**Written task:** Read the data and repeat all of it exactly.

▬▬▬▬▬▬▬▬▬▬

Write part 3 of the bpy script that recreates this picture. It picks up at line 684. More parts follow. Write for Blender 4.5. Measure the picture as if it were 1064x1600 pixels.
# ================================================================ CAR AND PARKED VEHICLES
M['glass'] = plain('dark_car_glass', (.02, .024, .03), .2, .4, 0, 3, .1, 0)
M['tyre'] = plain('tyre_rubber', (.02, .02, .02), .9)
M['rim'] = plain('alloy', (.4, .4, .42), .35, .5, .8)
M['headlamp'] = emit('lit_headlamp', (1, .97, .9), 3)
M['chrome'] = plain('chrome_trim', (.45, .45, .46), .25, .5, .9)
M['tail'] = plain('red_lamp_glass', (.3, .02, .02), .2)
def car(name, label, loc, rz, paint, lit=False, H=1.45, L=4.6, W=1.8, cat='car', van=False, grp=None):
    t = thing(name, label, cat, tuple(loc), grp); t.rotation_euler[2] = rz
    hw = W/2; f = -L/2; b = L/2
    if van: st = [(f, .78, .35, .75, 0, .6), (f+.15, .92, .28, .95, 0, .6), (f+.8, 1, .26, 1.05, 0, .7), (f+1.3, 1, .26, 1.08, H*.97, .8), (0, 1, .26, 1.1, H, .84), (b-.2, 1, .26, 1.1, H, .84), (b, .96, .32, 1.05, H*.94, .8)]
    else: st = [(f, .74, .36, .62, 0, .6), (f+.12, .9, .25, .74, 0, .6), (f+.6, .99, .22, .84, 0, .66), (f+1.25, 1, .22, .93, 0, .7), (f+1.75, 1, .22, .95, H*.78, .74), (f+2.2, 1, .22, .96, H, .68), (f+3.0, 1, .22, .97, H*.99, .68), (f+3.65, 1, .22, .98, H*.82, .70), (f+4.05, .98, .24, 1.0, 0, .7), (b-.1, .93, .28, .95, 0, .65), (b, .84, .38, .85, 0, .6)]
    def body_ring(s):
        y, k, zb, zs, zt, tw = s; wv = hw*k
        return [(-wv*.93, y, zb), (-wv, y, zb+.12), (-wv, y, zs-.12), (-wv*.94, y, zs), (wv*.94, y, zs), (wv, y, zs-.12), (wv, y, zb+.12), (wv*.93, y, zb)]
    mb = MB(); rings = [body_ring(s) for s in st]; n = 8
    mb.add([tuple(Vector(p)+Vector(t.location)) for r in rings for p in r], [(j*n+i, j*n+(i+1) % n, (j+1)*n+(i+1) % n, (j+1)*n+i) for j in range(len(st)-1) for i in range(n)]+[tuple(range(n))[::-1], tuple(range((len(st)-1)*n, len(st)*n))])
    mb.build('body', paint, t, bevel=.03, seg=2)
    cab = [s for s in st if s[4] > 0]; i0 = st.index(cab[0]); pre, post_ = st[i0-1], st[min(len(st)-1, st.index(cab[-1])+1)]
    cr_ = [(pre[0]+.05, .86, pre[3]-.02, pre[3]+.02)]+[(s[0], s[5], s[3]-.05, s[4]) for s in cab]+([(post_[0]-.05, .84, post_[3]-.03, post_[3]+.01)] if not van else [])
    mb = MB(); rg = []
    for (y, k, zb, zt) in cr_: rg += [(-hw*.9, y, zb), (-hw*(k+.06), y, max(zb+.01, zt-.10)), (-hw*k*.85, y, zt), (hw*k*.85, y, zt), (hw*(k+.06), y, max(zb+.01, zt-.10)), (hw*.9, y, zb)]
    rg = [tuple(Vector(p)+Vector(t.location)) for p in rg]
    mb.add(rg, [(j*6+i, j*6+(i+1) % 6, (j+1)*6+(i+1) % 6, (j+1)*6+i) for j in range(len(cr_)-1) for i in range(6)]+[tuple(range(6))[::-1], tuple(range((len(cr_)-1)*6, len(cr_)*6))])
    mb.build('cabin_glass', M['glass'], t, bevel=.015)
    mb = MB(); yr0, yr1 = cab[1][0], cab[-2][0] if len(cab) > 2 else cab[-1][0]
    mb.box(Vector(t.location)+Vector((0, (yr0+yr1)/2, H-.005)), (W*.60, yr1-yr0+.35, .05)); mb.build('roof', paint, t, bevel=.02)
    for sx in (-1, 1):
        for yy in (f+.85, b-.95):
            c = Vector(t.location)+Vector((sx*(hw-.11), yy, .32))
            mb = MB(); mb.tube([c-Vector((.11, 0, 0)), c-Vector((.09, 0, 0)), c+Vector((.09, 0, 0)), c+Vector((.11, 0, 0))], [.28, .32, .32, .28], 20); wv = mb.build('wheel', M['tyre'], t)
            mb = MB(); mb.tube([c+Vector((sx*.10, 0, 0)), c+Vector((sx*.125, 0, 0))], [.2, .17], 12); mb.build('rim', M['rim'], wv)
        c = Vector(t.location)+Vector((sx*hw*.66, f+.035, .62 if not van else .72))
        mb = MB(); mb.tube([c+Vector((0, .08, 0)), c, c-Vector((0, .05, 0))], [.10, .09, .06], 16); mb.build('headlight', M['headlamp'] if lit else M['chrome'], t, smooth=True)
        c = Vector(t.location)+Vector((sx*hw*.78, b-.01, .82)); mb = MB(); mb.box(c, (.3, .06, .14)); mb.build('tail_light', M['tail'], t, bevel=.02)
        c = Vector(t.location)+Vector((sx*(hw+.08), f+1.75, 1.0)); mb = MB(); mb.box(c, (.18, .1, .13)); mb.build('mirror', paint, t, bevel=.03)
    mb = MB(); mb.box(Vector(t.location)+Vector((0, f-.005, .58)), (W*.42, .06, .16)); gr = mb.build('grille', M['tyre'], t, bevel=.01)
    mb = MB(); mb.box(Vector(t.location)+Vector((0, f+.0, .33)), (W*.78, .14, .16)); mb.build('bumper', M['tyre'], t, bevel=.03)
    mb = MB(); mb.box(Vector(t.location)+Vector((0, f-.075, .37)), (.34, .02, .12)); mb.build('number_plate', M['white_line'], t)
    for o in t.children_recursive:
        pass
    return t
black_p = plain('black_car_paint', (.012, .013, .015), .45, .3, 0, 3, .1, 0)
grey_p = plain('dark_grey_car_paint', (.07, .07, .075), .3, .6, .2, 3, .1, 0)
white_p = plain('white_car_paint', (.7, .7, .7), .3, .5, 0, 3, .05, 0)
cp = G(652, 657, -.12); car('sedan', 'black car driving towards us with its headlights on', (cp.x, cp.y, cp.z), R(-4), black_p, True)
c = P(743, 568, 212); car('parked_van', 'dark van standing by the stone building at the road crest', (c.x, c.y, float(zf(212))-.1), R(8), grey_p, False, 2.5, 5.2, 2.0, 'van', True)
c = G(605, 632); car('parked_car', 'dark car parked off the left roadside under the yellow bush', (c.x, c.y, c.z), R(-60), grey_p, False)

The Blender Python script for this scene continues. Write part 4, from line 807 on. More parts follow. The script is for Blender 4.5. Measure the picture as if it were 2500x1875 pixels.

▬▬▬▬▬▬▬▬▬▬

**Solution below:**
Write part 3 of the bpy script that recreates this picture. It picks up at line 684. More parts follow. Write for Blender 4.5. Measure the picture as if it were 1064x1600 pixels.
# ================================================================ CAR AND PARKED VEHICLES
M['glass'] = plain('dark_car_glass', (.02, .024, .03), .2, .4, 0, 3, .1, 0)
M['tyre'] = plain('tyre_rubber', (.02, .02, .02), .9)
M['rim'] = plain('alloy', (.4, .4, .42), .35, .5, .8)
M['headlamp'] = emit('lit_headlamp', (1, .97, .9), 3)
M['chrome'] = plain('chrome_trim', (.45, .45, .46), .25, .5, .9)
M['tail'] = plain('red_lamp_glass', (.3, .02, .02), .2)
def car(name, label, loc, rz, paint, lit=False, H=1.45, L=4.6, W=1.8, cat='car', van=False, grp=None):
    t = thing(name, label, cat, tuple(loc), grp); t.rotation_euler[2] = rz
    hw = W/2; f = -L/2; b = L/2
    if van: st = [(f, .78, .35, .75, 0, .6), (f+.15, .92, .28, .95, 0, .6), (f+.8, 1, .26, 1.05, 0, .7), (f+1.3, 1, .26, 1.08, H*.97, .8), (0, 1, .26, 1.1, H, .84), (b-.2, 1, .26, 1.1, H, .84), (b, .96, .32, 1.05, H*.94, .8)]
    else: st = [(f, .74, .36, .62, 0, .6), (f+.12, .9, .25, .74, 0, .6), (f+.6, .99, .22, .84, 0, .66), (f+1.25, 1, .22, .93, 0, .7), (f+1.75, 1, .22, .95, H*.78, .74), (f+2.2, 1, .22, .96, H, .68), (f+3.0, 1, .22, .97, H*.99, .68), (f+3.65, 1, .22, .98, H*.82, .70), (f+4.05, .98, .24, 1.0, 0, .7), (b-.1, .93, .28, .95, 0, .65), (b, .84, .38, .85, 0, .6)]
    def body_ring(s):
        y, k, zb, zs, zt, tw = s; wv = hw*k
        return [(-wv*.93, y, zb), (-wv, y, zb+.12), (-wv, y, zs-.12), (-wv*.94, y, zs), (wv*.94, y, zs), (wv, y, zs-.12), (wv, y, zb+.12), (wv*.93, y, zb)]
    mb = MB(); rings = [body_ring(s) for s in st]; n = 8
    mb.add([tuple(Vector(p)+Vector(t.location)) for r in rings for p in r], [(j*n+i, j*n+(i+1) % n, (j+1)*n+(i+1) % n, (j+1)*n+i) for j in range(len(st)-1) for i in range(n)]+[tuple(range(n))[::-1], tuple(range((len(st)-1)*n, len(st)*n))])
    mb.build('body', paint, t, bevel=.03, seg=2)
    cab = [s for s in st if s[4] > 0]; i0 = st.index(cab[0]); pre, post_ = st[i0-1], st[min(len(st)-1, st.index(cab[-1])+1)]
    cr_ = [(pre[0]+.05, .86, pre[3]-.02, pre[3]+.02)]+[(s[0], s[5], s[3]-.05, s[4]) for s in cab]+([(post_[0]-.05, .84, post_[3]-.03, post_[3]+.01)] if not van else [])
    mb = MB(); rg = []
    for (y, k, zb, zt) in cr_: rg += [(-hw*.9, y, zb), (-hw*(k+.06), y, max(zb+.01, zt-.10)), (-hw*k*.85, y, zt), (hw*k*.85, y, zt), (hw*(k+.06), y, max(zb+.01, zt-.10)), (hw*.9, y, zb)]
    rg = [tuple(Vector(p)+Vector(t.location)) for p in rg]
    mb.add(rg, [(j*6+i, j*6+(i+1) % 6, (j+1)*6+(i+1) % 6, (j+1)*6+i) for j in range(len(cr_)-1) for i in range(6)]+[tuple(range(6))[::-1], tuple(range((len(cr_)-1)*6, len(cr_)*6))])
    mb.build('cabin_glass', M['glass'], t, bevel=.015)
    mb = MB(); yr0, yr1 = cab[1][0], cab[-2][0] if len(cab) > 2 else cab[-1][0]
    mb.box(Vector(t.location)+Vector((0, (yr0+yr1)/2, H-.005)), (W*.60, yr1-yr0+.35, .05)); mb.build('roof', paint, t, bevel=.02)
    for sx in (-1, 1):
        for yy in (f+.85, b-.95):
            c = Vector(t.location)+Vector((sx*(hw-.11), yy, .32))
            mb = MB(); mb.tube([c-Vector((.11, 0, 0)), c-Vector((.09, 0, 0)), c+Vector((.09, 0, 0)), c+Vector((.11, 0, 0))], [.28, .32, .32, .28], 20); wv = mb.build('wheel', M['tyre'], t)
            mb = MB(); mb.tube([c+Vector((sx*.10, 0, 0)), c+Vector((sx*.125, 0, 0))], [.2, .17], 12); mb.build('rim', M['rim'], wv)
        c = Vector(t.location)+Vector((sx*hw*.66, f+.035, .62 if not van else .72))
        mb = MB(); mb.tube([c+Vector((0, .08, 0)), c, c-Vector((0, .05, 0))], [.10, .09, .06], 16); mb.build('headlight', M['headlamp'] if lit else M['chrome'], t, smooth=True)
        c = Vector(t.location)+Vector((sx*hw*.78, b-.01, .82)); mb = MB(); mb.box(c, (.3, .06, .14)); mb.build('tail_light', M['tail'], t, bevel=.02)
        c = Vector(t.location)+Vector((sx*(hw+.08), f+1.75, 1.0)); mb = MB(); mb.box(c, (.18, .1, .13)); mb.build('mirror', paint, t, bevel=.03)
    mb = MB(); mb.box(Vector(t.location)+Vector((0, f-.005, .58)), (W*.42, .06, .16)); gr = mb.build('grille', M['tyre'], t, bevel=.01)
    mb = MB(); mb.box(Vector(t.location)+Vector((0, f+.0, .33)), (W*.78, .14, .16)); mb.build('bumper', M['tyre'], t, bevel=.03)
    mb = MB(); mb.box(Vector(t.location)+Vector((0, f-.075, .37)), (.34, .02, .12)); mb.build('number_plate', M['white_line'], t)
    for o in t.children_recursive:
        pass
    return t
black_p = plain('black_car_paint', (.012, .013, .015), .45, .3, 0, 3, .1, 0)
grey_p = plain('dark_grey_car_paint', (.07, .07, .075), .3, .6, .2, 3, .1, 0)
white_p = plain('white_car_paint', (.7, .7, .7), .3, .5, 0, 3, .05, 0)
cp = G(652, 657, -.12); car('sedan', 'black car driving towards us with its headlights on', (cp.x, cp.y, cp.z), R(-4), black_p, True)
c = P(743, 568, 212); car('parked_van', 'dark van standing by the stone building at the road crest', (c.x, c.y, float(zf(212))-.1), R(8), grey_p, False, 2.5, 5.2, 2.0, 'van', True)
c = G(605, 632); car('parked_car', 'dark car parked off the left roadside under the yellow bush', (c.x, c.y, c.z), R(-60), grey_p, False)

The Blender Python script for this scene continues. Write part 4, from line 807 on. More parts follow. The script is for Blender 4.5. Measure the picture as if it were 2500x1875 pixels.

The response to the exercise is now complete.